From the first line of the data through the line containing "sc.camera = camo", return each line exactly.

(Scripts that build scenes)
-- Start --
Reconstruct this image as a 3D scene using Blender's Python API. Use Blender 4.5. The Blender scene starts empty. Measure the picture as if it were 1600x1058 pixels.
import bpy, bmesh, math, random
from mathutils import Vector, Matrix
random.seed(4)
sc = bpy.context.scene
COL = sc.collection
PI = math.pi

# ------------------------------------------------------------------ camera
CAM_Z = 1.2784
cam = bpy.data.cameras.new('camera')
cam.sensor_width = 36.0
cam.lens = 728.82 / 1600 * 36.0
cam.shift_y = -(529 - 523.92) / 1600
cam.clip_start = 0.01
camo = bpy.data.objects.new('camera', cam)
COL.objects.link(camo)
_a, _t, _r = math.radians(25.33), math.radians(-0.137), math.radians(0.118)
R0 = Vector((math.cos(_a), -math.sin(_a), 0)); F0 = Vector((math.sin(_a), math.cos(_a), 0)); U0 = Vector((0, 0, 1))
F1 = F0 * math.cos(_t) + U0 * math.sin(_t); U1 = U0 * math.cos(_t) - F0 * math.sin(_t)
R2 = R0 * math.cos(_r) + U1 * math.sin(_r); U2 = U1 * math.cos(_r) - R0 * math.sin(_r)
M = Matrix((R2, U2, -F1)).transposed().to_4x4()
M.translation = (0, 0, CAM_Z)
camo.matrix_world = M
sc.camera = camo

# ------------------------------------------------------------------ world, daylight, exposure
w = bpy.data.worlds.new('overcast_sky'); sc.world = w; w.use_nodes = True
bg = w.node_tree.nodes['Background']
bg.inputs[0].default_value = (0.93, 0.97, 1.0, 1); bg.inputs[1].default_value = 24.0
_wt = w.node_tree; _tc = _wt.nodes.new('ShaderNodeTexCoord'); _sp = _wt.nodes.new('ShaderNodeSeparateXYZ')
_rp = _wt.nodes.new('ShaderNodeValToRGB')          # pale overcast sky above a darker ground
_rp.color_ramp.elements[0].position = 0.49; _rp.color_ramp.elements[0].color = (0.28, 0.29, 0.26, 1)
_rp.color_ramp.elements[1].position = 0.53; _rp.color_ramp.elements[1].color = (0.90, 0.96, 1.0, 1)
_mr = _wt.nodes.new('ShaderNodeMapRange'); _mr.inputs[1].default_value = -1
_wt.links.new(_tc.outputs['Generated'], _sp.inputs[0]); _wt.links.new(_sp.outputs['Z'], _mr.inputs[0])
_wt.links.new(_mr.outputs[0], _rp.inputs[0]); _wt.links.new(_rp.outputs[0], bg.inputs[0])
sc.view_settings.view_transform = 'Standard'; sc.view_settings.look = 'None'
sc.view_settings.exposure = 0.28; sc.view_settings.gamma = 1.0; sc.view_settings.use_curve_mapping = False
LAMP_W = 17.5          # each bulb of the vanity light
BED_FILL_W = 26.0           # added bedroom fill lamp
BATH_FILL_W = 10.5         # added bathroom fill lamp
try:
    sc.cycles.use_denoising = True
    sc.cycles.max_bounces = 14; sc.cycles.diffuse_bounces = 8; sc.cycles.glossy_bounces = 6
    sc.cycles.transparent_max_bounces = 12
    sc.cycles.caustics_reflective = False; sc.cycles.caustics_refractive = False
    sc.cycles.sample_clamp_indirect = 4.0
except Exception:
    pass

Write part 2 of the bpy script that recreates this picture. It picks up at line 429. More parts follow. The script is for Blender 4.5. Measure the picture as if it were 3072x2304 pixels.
-- End --
= Completed exercise =
Reconstruct this image as a 3D scene using Blender's Python API. Use Blender 4.5. The Blender scene starts empty. Measure the picture as if it were 1600x1058 pixels.
import bpy, bmesh, math, random
from mathutils import Vector, Matrix
random.seed(4)
sc = bpy.context.scene
COL = sc.collection
PI = math.pi

# ------------------------------------------------------------------ camera
CAM_Z = 1.2784
cam = bpy.data.cameras.new('camera')
cam.sensor_width = 36.0
cam.lens = 728.82 / 1600 * 36.0
cam.shift_y = -(529 - 523.92) / 1600
cam.clip_start = 0.01
camo = bpy.data.objects.new('camera', cam)
COL.objects.link(camo)
_a, _t, _r = math.radians(25.33), math.radians(-0.137), math.radians(0.118)
R0 = Vector((math.cos(_a), -math.sin(_a), 0)); F0 = Vector((math.sin(_a), math.cos(_a), 0)); U0 = Vector((0, 0, 1))
F1 = F0 * math.cos(_t) + U0 * math.sin(_t); U1 = U0 * math.cos(_t) - F0 * math.sin(_t)
R2 = R0 * math.cos(_r) + U1 * math.sin(_r); U2 = U1 * math.cos(_r) - R0 * math.sin(_r)
M = Matrix((R2, U2, -F1)).transposed().to_4x4()
M.translation = (0, 0, CAM_Z)
camo.matrix_world = M
sc.camera = camo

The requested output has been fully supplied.